Comme lors des communales, le Parti pirate veut que des logements puissent être loués au prix de 10 euros le mètre carré. Est-ce que cela est réaliste?
Le ministre du Logement nous rétorque entretemps que 10 euros est un prix trop cher. Un logement en gestion locative sociale ne coûterait que 6 euros le mètre carré. Les 10 euros que nous avons mis en avant sont l’objectif minimal. Il est très clair que l’État doit construire un plus grand nombre de logements, surtout dans une situation où le marché privé va réaliser 50 % de logements en moins. La main publique aurait aujourd’hui la possibilité d’agir de façon anticyclique, en permettant aux entreprises de construction de réaliser des logements sur les terrains détenus par l’État. Tout le monde en ressortirait gagnant, contrairement à ce qui se fait avec le rachat de projets de promoteurs privés, ayant engrangé ces dernières années d’importantes marges bénéficiaires. À moyen terme, il nous faudra construire plus en hauteur et de manière plus dense, tout en trouvant des moyens pour amener le secteur privé à réaliser plus de logements abordables. Le cadre mis en place par le ministre Kox décourage les investisseurs.

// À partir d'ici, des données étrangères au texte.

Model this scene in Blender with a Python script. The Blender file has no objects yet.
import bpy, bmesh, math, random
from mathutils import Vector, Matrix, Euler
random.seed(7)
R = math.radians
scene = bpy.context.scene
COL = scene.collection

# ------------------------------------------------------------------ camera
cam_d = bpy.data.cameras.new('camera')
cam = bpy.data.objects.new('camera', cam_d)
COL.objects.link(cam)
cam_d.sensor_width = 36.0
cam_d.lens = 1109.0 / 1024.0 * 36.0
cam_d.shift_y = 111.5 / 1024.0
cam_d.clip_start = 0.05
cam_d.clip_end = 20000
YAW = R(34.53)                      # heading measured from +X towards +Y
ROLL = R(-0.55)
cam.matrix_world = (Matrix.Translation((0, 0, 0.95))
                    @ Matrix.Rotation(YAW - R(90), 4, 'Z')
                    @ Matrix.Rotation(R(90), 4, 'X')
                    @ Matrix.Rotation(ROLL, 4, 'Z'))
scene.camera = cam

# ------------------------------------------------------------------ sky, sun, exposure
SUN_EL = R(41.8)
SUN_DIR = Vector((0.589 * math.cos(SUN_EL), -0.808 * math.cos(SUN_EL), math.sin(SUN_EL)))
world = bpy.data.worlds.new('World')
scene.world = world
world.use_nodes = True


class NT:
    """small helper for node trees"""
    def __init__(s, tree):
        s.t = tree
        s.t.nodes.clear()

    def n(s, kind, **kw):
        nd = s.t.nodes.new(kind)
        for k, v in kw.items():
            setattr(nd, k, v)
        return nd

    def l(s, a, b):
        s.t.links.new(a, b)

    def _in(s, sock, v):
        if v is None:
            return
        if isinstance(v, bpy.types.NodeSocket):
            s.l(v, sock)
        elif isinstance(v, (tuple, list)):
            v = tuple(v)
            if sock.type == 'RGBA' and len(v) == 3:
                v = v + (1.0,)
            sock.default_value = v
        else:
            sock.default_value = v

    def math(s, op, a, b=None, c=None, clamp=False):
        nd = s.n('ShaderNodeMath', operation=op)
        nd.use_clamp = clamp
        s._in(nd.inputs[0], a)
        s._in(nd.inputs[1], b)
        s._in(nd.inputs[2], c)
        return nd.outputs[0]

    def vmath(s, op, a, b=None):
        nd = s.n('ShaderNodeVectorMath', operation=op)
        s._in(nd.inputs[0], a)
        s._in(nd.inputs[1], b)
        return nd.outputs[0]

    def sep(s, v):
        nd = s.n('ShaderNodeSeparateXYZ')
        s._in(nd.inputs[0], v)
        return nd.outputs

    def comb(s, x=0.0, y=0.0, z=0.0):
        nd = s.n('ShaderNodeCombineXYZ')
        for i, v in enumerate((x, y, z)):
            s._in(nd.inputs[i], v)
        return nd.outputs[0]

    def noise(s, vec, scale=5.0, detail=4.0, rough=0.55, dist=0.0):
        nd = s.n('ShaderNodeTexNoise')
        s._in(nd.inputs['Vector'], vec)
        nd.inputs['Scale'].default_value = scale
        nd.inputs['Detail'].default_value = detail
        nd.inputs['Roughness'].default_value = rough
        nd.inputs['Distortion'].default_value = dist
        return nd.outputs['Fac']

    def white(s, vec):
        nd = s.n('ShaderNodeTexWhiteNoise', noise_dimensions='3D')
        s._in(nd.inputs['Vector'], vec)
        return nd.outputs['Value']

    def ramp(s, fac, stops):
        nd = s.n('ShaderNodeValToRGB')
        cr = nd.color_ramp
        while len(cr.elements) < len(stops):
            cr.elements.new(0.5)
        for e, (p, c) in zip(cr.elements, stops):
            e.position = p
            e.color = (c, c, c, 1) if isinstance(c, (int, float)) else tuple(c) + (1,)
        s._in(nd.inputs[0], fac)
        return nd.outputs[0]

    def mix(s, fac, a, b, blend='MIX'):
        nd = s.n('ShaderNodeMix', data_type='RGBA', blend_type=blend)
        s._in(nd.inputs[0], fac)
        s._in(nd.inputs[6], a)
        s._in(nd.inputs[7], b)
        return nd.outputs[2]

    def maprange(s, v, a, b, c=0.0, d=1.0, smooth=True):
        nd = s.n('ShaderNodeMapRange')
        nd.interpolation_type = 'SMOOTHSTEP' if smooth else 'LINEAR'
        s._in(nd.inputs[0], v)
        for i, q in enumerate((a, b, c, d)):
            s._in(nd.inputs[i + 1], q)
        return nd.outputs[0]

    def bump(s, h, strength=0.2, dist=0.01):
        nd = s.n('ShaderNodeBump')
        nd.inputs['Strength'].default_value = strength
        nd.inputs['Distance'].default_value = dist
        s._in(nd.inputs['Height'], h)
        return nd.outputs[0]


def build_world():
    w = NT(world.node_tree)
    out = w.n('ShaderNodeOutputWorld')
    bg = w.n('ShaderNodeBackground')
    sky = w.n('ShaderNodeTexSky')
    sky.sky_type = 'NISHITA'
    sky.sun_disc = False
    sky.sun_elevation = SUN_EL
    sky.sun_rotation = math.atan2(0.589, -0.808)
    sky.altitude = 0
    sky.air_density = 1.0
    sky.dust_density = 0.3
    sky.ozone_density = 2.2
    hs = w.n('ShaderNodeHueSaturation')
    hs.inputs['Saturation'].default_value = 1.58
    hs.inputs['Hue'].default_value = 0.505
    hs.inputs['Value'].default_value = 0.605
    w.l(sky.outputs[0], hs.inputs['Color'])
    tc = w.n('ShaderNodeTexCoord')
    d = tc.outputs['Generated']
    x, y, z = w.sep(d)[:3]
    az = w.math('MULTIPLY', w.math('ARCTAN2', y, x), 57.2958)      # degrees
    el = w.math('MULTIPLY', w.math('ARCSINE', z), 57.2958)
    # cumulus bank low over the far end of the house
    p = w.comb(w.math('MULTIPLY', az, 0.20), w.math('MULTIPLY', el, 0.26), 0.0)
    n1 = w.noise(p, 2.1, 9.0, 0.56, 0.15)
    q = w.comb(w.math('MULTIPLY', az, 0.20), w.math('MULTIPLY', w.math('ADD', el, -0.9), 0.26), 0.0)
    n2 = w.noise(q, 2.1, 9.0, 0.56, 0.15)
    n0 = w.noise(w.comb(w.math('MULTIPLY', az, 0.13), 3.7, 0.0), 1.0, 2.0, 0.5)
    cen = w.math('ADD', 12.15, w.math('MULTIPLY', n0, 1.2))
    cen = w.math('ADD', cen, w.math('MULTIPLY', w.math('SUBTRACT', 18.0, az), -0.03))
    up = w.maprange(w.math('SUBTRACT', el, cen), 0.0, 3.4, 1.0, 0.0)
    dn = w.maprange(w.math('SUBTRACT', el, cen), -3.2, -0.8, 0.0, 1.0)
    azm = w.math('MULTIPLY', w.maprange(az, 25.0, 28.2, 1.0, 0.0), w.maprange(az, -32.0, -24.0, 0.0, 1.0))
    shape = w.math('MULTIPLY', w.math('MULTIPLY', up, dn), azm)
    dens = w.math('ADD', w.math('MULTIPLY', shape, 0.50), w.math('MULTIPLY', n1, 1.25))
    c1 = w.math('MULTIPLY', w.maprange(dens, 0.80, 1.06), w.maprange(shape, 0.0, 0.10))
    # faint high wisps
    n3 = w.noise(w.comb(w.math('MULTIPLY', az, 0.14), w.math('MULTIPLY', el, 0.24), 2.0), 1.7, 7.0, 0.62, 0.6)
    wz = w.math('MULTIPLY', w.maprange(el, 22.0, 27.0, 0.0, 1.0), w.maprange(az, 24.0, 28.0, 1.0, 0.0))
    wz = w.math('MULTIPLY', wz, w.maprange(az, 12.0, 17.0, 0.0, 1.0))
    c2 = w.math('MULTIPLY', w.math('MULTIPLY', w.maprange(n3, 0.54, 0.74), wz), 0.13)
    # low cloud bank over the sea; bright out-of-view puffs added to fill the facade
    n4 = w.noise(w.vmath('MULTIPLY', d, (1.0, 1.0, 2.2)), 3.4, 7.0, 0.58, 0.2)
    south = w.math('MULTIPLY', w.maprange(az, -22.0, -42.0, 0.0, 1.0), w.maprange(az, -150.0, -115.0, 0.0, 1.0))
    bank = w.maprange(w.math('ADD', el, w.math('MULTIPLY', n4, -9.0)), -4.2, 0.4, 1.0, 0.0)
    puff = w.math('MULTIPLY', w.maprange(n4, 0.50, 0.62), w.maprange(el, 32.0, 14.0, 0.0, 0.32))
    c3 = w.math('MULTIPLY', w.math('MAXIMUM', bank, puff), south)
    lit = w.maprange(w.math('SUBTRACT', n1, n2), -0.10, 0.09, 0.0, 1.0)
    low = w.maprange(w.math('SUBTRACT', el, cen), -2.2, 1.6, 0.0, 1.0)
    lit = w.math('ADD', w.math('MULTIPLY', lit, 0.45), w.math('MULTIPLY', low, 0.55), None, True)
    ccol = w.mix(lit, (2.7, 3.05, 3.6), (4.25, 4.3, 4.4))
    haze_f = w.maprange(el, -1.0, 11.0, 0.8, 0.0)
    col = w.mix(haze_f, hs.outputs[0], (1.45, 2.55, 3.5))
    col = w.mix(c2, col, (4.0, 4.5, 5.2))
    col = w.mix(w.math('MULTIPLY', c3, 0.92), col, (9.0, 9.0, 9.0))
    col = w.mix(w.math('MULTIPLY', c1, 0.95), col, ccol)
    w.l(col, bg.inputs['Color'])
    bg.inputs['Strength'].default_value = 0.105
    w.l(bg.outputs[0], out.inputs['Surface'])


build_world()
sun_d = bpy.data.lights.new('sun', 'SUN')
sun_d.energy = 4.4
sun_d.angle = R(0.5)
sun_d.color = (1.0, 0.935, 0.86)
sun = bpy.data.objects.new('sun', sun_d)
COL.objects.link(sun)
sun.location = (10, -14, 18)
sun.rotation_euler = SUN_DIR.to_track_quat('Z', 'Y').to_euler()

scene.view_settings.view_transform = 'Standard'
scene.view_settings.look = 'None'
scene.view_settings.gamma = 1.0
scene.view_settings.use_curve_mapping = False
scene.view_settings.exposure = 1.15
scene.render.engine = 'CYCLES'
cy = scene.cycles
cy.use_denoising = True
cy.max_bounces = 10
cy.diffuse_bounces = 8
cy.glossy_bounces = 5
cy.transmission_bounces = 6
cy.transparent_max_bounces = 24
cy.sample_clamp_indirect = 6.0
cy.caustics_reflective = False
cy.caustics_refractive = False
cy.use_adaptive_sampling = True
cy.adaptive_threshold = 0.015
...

Une réduction du temps de travail est un des autres thèmes majeurs de la campagne électorale. Comment se positionne le Parti pirate dans ce débat?
Le temps de travail doit être considéré dans son ensemble. Il faut inclure les congés, la durée du trajet pour se rendre au travail, le temps que l’on passe effectivement avec sa famille, etc. Si l’on parvient à réduire le temps du trajet, il n’est pas forcément nécessaire de baisser le temps de travail de deux heures par semaine. Cela permettrait d’augmenter la qualité de vie, sans réduire le temps effectif de travail. Il nous faut décentraliser à la fois les administrations étatiques et les bureaux d’entreprises.
La politique climatique est un domaine où les pirates se démarquent plus clairement des autres partis, en premier lieu de déi gréng, trop idéologiques à votre goût. Est-ce que vous maintenez l’idée d’un crédit de CO2 par tête d’habitant?
Affirmer que le changement climatique existe n’a rien d’idéologique. Il s’agit d’un consensus scientifique. La conséquence est que l’on doit lutter contre le réchauffement de la planète. Comme le recommande le GIEC (NDLR : Groupe d’experts intergouvernemental sur l’évolution du climat), il faut produire moins d’émissions de gaz à effet de serre. Au lieu de miser sur des interdictions, nous, on plaide pour un système de récompenses. La taxe carbone est à remplacer par un « Klimabonus« , qui fonctionne comme un impôt négatif. L’État verse en amont une somme d’argent à chaque citoyen. En même temps, la consommation de CO2 devient plus chère. Mais en disposant dès le départ d’un crédit, chacun aura le choix de consommer ce qu’il veut. Celui qui respecte le quota attribué ne touche pas d’argent, mais n’est également pas pénalisé. Par contre, celui qui surconsomme doit payer davantage d’impôts. Et celui qui consomme moins que le seuil autorisé, est récompensé financièrement.
Si vous vous classez en ordre utile lors des législatives, une préférence du Parti pirate serait de former une coalition avec le LSAP. Pourriez-vous devenir le faiseur de roi, ou plutôt le faiseur de reine, pour permettre à Paulette Lenert de devenir Première ministre?
Pour commencer, il nous faudra signer un résultat qui témoigne de la volonté de l’électeur de confier d’autres responsabilités aux pirates. La crédibilité d’un gouvernement est toujours plus forte s’il s’appuie sur une coalition de vainqueurs, plutôt que sur une coalition de perdants. Ensuite, il faut que le courant passe humainement et en matière de programme. Nous pouvons imaginer engager une coalition avec tous les partis modérés et démocratiques. On aurait des difficultés à s’allier avec l’ADR et même avec déi Lénk. En analysant objectivement les scénarios possibles, il existe uniquement trois partis avec lesquels une coalition est envisageable : le DP, le LSAP ou le CSV. Je ne vois pas de scénario mathématique dans lequel déi gréng, les pirates et un troisième parti puissent former une majorité. En tout cas, on exclut une coalition à quatre partis.